Rafael Solaz ya no vive en el Barrio del Carmen pero veo que no lo puede olvidar. No, claro que no. Yo siento por mi barrio una pasión desmedida y regreso a recorrerlo en cuanto puedo. Todavía conservo mis amistades. Esas calles para mí significan cosas entrañables, recuerdos imborrables, vivencias irrepetibles.
¿Hay una cierta propensión en su obra por lo escabroso: el diablo, la Valencia prohibida, ahora la muerte...? No, no, en absoluto. Estoy interesado en los temas de esta ciudad, prohibidos o no, sobre los que se ha escrito poco. En concreto, los rituales antiguos relacionados con la muerte en Valencia son verdaderamente muy curiosos.
Rafael Solaz, no es el único de su familia vinculado a los libros, porque alguien sigue sus pasos ¿no? Pues sí, cuando mi hijo acabó el bachillerato, me dijo que quería ser librero. Primero hizo un curso de encuadernador pero enseguida se dio cuenta de que él quería dedicarse a su comercio, no a la encuadernación. Abrió una pequeña librería en la plaza Margarita Valldaura, pero en menos de un año se le quedó corta. Como es un comerciante nato, tiene instinto fenicio, de repente, le surgió la oportunidad de trasladarse a un local mucho mayor en la calle San Fernando, un buen punto comercial sin duda. Mi hijo se ha convertido en un auténtico experto, sobre todo del libro antiguo. Ahora, su librería me sirve a mí también como punto de encuentro para conseguir ejemplares con los que enriquecer mi biblioteca.

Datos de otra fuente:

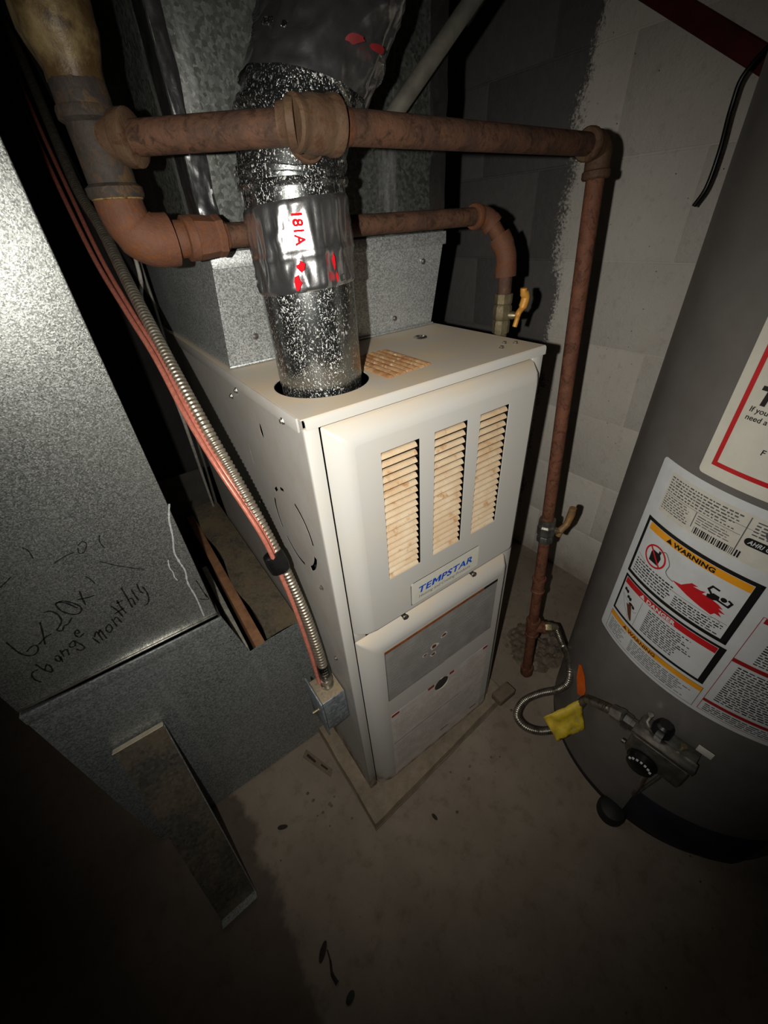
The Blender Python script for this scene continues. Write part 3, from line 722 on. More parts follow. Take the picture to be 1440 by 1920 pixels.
# ================================================================== RETURN DUCT AND BOOT (left)
YD = .205
ret = thing('return_duct', (-.29, .45, .563), 'big galvanised return air duct with black marker writing, dropping along the left of the furnace', 'duct')
box('duct_body', (-.438, -.143, YD, .80, .563, 2.095), 'galv_duct', ret, .002)
box('bottom_cleat', (-.4385, -.1415, YD-.0030, YD+.002, .5614, .5632), 'steel_bright', ret, .0004)
hd = lambda x, z: (x, YD-.0003, z)
HAND = [[(-0.389,0.6862),(-0.3883,0.6755),(-0.387,0.6621),(-0.3831,0.6516),(-0.3761,0.6472),(-0.3693,0.652),(-0.367,0.6607),(-0.3727,0.6621),(-0.3799,0.6576)],[(-0.3469,0.6955),(-0.3507,0.6819),(-0.3592,0.6558)],[(-0.3456,0.6692),(-0.3539,0.6673),(-0.3647,0.6605)],[(-0.337,0.7075),(-0.3305,0.706),(-0.3259,0.696),(-0.3269,0.6835),(-0.3335,0.6751),(-0.3381,0.6711),(-0.3336,0.6665),(-0.3285,0.6728),(-0.3228,0.6736),(-0.3151,0.6813)],[(-0.3196,0.714),(-0.3124,0.7137),(-0.3049,0.7052),(-0.2996,0.6933),(-0.3019,0.685),(-0.3088,0.6834),(-0.3155,0.69),(-0.3203,0.7001),(-0.3206,0.7116),(-0.317,0.7147),(-0.3098,0.7071),(-0.3029,0.6924)],[(-0.2896,0.7186),(-0.292,0.7043),(-0.2933,0.6921)],[(-0.297,0.7061),(-0.2885,0.7034),(-0.2785,0.7015)],[(-0.3846,0.6193),(-0.3907,0.6194),(-0.3948,0.6136),(-0.3954,0.6044),(-0.3922,0.5951)],[(-0.3827,0.6301),(-0.3793,0.6124),(-0.3745,0.6031)],[(-0.3787,0.6137),(-0.3732,0.6214),(-0.3715,0.6135),(-0.3736,0.6038)],[(-0.3604,0.6276),(-0.3565,0.6278),(-0.3568,0.6185),(-0.361,0.6178),(-0.3613,0.6257)],[(-0.3551,0.6239),(-0.3571,0.6126)],[(-0.3504,0.6356),(-0.3518,0.6209)],[(-0.3501,0.6308),(-0.3438,0.6317),(-0.3459,0.6195)],[(-0.3378,0.6376),(-0.3309,0.6411),(-0.3328,0.6315),(-0.3384,0.6318),(-0.3384,0.6363)],[(-0.33,0.6396),(-0.3258,0.6263),(-0.3264,0.6192),(-0.3321,0.6188),(-0.3345,0.6248)],[(-0.3239,0.6527),(-0.319,0.6502),(-0.3196,0.6571),(-0.3245,0.6521),(-0.323,0.6429),(-0.3148,0.6461)],[(-0.3105,0.6308),(-0.3073,0.6152)],[(-0.3081,0.6303),(-0.302,0.6387),(-0.3019,0.6179)],[(-0.3004,0.6337),(-0.2972,0.6393),(-0.2966,0.6178)],[(-0.2888,0.6392),(-0.2837,0.6414),(-0.2833,0.6319),(-0.2889,0.6266),(-0.291,0.6329),(-0.2888,0.6392)],[(-0.2771,0.6491),(-0.2769,0.6317)],[(-0.2758,0.6452),(-0.2709,0.6487),(-0.2691,0.6349)],[(-0.2687,0.6729),(-0.2647,0.6577),(-0.2634,0.6438)],[(-0.2708,0.6558),(-0.2557,0.6589)],[(-0.2588,0.6778),(-0.259,0.6641),(-0.2574,0.648)],[(-0.2609,0.6725),(-0.2522,0.6732)],[(-0.2455,0.6963),(-0.2458,0.6757),(-0.2467,0.6528)],[(-0.2471,0.6697),(-0.2411,0.6696),(-0.2414,0.6551)],[(-0.2358,0.6859),(-0.2357,0.6739),(-0.2347,0.661)],[(-0.226,0.6918),(-0.2271,0.6774),(-0.2242,0.6695)],[(-0.2213,0.683),(-0.2201,0.6685),(-0.2221,0.6558),(-0.2265,0.6481),(-0.2314,0.6472)],[(-0.355,0.768),(-0.3471,0.7726),(-0.3388,0.7775)],[(-0.3116,0.8112),(-0.3084,0.8043),(-0.3091,0.7909)],[(-0.2938,0.7744),(-0.2796,0.7786),(-0.2686,0.7792)],[(-0.2342,0.7908),(-0.238,0.7818),(-0.2373,0.7688)],[(-0.2506,0.7517),(-0.2399,0.7395),(-0.2283,0.728),(-0.2077,0.7101)],[(-0.2618,0.7865),(-0.2546,0.7907),(-0.2526,0.7842),(-0.2598,0.7743),(-0.265,0.7758),(-0.2628,0.7843)],[(-0.2738,0.7375),(-0.271,0.7297),(-0.2693,0.7202)],[(-0.1511,0.6515),(-0.1491,0.63),(-0.1468,0.6066)],[(-0.1579,0.6105),(-0.1456,0.6019),(-0.1474,0.6164)]]
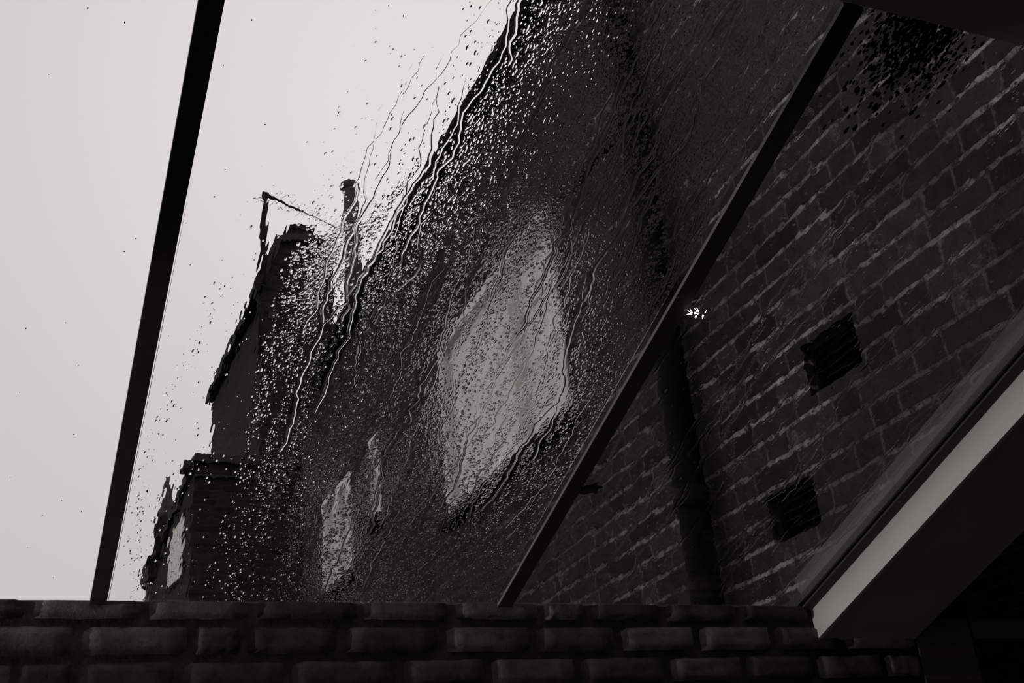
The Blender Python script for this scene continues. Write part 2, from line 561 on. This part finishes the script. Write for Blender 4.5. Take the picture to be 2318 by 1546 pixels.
# pale sealant line on the wall head under the glass
mb = MB()
xs = np.linspace(X0, 1.97, 120)
hh = 0.0022 + 0.0022 * np.clip(np.sin(xs * 5.0) + 0.6 * np.sin(xs * 13.0 + 1), -0.6, 1)
for a, c, h0, h1 in zip(xs[:-1], xs[1:], hh[:-1], hh[1:]):
    mb.add([(a, Y_WALL + 0.02, Z_WALL), (c, Y_WALL + 0.02, Z_WALL), (c, Y_WALL + 0.02, Z_WALL + h1), (a, Y_WALL + 0.02, Z_WALL + h0),
            (a, Y_WALL + 0.06, Z_WALL), (c, Y_WALL + 0.06, Z_WALL), (c, Y_WALL + 0.06, Z_WALL + h1 * 0.4), (a, Y_WALL + 0.06, Z_WALL + h0 * 0.4)],
           [(0, 1, 2, 3), (3, 2, 6, 7), (4, 7, 6, 5)])
struct(mb.build('trim_1', M['sealant']), 'thin pale sealant line between brick wall and glass', 'sealant')

struct(MB().box(X0 - 0.1, X1 + 0.1, YB - 0.1, Y_WALL + 0.22, -0.1, 0.0).build('floor', M['floor']), 'dark room floor', 'floor')
lw_ = MB()
lw_.prism([(X0 - 0.1, -2.2, 2.25), (X0 - 0.1, 2.35, 2.25), (X0 - 0.1, 2.35, 0), (X0 - 0.1, Y_WALL + 0.2, 0), (X0 - 0.1, Y_WALL + 0.2, Z_WALL), (X0 - 0.1, Y_TOP, ceil_z), (X0 - 0.1, YB, ceil_z), (X0 - 0.1, YB, 0), (X0 - 0.1, -2.2, 0)], (0.1, 0, 0))
struct(lw_.build('wall_left', M['dark_plaster']), 'dark plaster wall at the left end of the room', 'wall')
df = MB()  # unseen glazed doors, added so side daylight reaches the white reveal
for y0 in (-2.2, -0.69, 0.82):
    y1 = y0 + 1.51
    for a, c, e, f in ((y0, y0 + 0.06, 0.02, 2.24), (y1 - 0.07, y1 - 0.01, 0.02, 2.24), (y0 + 0.06, y1 - 0.07, 0.02, 0.10), (y0 + 0.06, y1 - 0.07, 2.18, 2.24)):
        df.box(X0 - 0.08, X0 - 0.03, a, c, e, f)
dfo = df.build('added_doors', M['black_metal'])
struct(dfo, 'unseen glazed garden doors added at the left end of the room to let in daylight', 'door')
for y0 in (-2.2, -0.69, 0.82):
    MB().box(X0 - 0.06, X0 - 0.052, y0 + 0.06, y0 + 1.44, 0.10, 2.18).build('pane', M['window_glass'], dfo)
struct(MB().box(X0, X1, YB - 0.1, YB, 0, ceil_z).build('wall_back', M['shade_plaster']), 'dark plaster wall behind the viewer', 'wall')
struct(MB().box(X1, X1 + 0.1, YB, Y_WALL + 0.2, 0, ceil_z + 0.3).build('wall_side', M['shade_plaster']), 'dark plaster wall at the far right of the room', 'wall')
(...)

Pero nuestro cazalibros también hace otras cosas como, por ejemplo, pintar y con buena mano, se lo puedo asegurar, amigos lectores. ¿Usted tiene algo de renacentista en este sentido? Soy una reminiscencia del humanismo, me gusta todo lo relacionado con los libros, la música, las bellas artes. Yo nací y viví al lado de la Academia de San Carlos, a cuyas clases asistía como alumno libre porque trabajaba. Como profesor de pintura tuve a Genaro Lahuerta y de escultura a Esteve Edo, artistas muy prestigiosos. Obtuve sobresaliente en dibujo y matrícula de honor en colorido, pero mis padres no lo entendían y decían que eso no daba de comer. Así que continué pintando y dibujando por mi cuenta. Como ya he dicho, las circunstancias de la vida me llevaron a trabajar de botones de un banco desde los quince años, pero a la larga mi talante humanístico no cuadraba y en cuanto pude lo dejé, porque yo iba por la calle pintando con la vista o escribiendo con el pensamiento.
¿Qué le queda a Rafael Solaz por hacer? Me gustaría esculpir, y no lo descarto, una escultura dedicada a algún aspecto de mi ciudad. Y hay una idea que me ronda mucho por la cabeza: convocar personas interesadas en contar historias antiguas, costumbres y tradiciones perdidas de Valencia, para recuperar una buena parte de nuestro pasado.